Can rainbow table analysis out simple cleartext passwords from md5 value?

Question

I know that a hash value(for example: md5 value) can have connection with multiple values like '^&#%we242eweqweqweqwedfdfdfee2', '%$#%3423efffe435%%^#'

But as most users are actually use a very simple password, are those md5 values can only have relationship with a limited simple cleartxt passwords?

I mean if 'cfcd208495d565ef66e7dff9f98764da' just have connection with 30 simple values like '0','tom123','goodcar', then a hacker who has get md5 data from a database would easily figure out the relationship between a username and its cleartext password, and then could use this pair of value to hack the same account on other websites.

So, is any specified md5 value only responsible for a limited simple values?

PS: I know I can add salt or use better method like sha512, sha3, but I'm very curious about the question above.

Answer 1

The question depends on what your understanding of "simple values" is. Generally speaking cryptographic hash function try to emulate a random mapping of arbitrary length inputs to fixed length outputs. The most fundamental security notion of those cryptographic hashes is so called collision resistance, i.e. it is computational infeasible to find a pair of input messages that hash to the same fixed length output. As you have demonstrated this notion is now broken with md5 as you can construct special messages that do indeed collide under md5.

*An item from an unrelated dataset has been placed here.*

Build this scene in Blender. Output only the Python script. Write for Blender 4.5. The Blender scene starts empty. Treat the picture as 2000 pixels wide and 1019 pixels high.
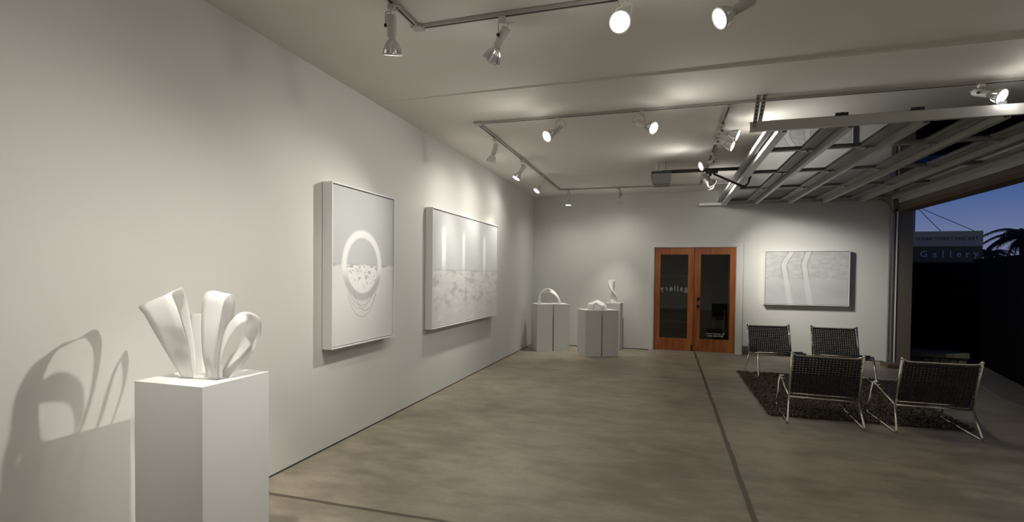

But as you were talking about "simple values" I assume you exclude such artificially crafted messages and then we can still view md5 as a random mapping.

For such a random mapping the chance of a collision only depends on size of the input domain. For example if you are looking at all 6 character passwords out of the charset {a-z, A-Z, 0-9} you can be sure that there will be no collision (and you can even try it yourself as Chris has pointed out). But if you expand that size to 25 characters out of the same charset there is guaranteed to be a collision as there are now more possible passwords than available hash values.

Estimating the chance of a collision is called the birthday problem. As a simple estimated if you have k possible output values you can expect there to be a collision when you reach sqrt(k) input values. So for md5 with k=2^128 you expect a collision if your input value set approaches the size of 2^64.